The book itself is physically beautiful, and the young Boston-bnased poet Michael Carr has done a fantastic service by providing this transcription of a "lost" Wieners notebook--replete with some scans of the actual holograph--with a fine sensitivity to Wieners' variegated methods of punctuation, spelling, line break, revision, and so forth. (At the end of 1991 the notebook itself was bought by Kent State Special Collections in Ohio, where Carr "discovered" it.) The poet Jim Dunn, who was close to Wieners in the final years of JW's life, has written an introduction that might be a model for this sort of thing, a memoir and an appreciation in one, in which he doesn't seek to shield the reader from the immense difficulties of reading Wieners, nor does he romanticize Wieners' psychological and physical ruin.
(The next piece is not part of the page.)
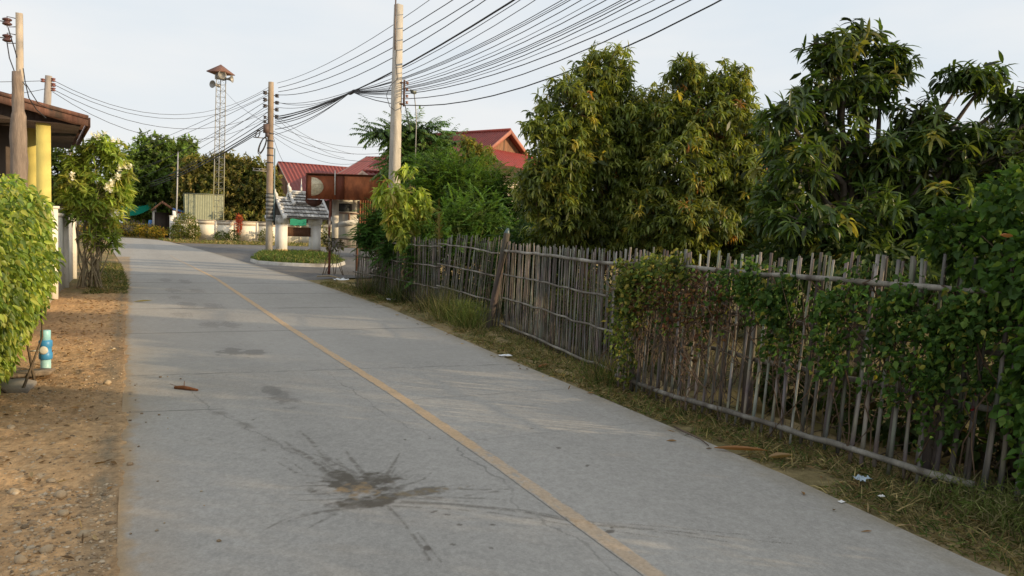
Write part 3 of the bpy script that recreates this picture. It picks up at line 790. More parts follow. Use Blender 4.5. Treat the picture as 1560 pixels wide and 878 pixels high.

"I died no one/ as I once felt I had/ to be someone." He is the poet oh heartbreak, and the shadow figure enslaved by the more vigorous and together figures in his life, like Olson or Creeley, feeling himself hardly human in his pale remnants of a life. Both shamed and inspired, as well, by the superhuman, glamorous Hollywood actresses and female artists he had glimpsed on screen, or met in "real life," from Jean Seberg and Barbara Stanwyck to nico and Nell Rice, Grace Hartigan and Phyllis Webb. A BOOK OF PROPHECIES begins, eerily enough, with the single poem, "2007," a Blakean, ecstatic prediction of a moment tragically removed from our own, his vision of Aquarius in "full flowers" and "music string and forms of verse controlled symbolism." The poems don't always work, and a couple of them dangle sadly into a ludic space, but the best of them are among the greatest poems Wieners ever wrote, and that's saying something. At the launch I read "Sexual Despair," nearly made myself cry out loud with repressed longing and hardcore sex tension. "I need you, my little son/ / to be beside me in bed/ jerking your meat and/ smoking hash-hish/ /What will the future bring/ this fear ling-/ ers every day." Well, as you can see, all I am saying is, this is a signal event for poetry and a rare opportunity to re-assess the work of an authentic lyric genius.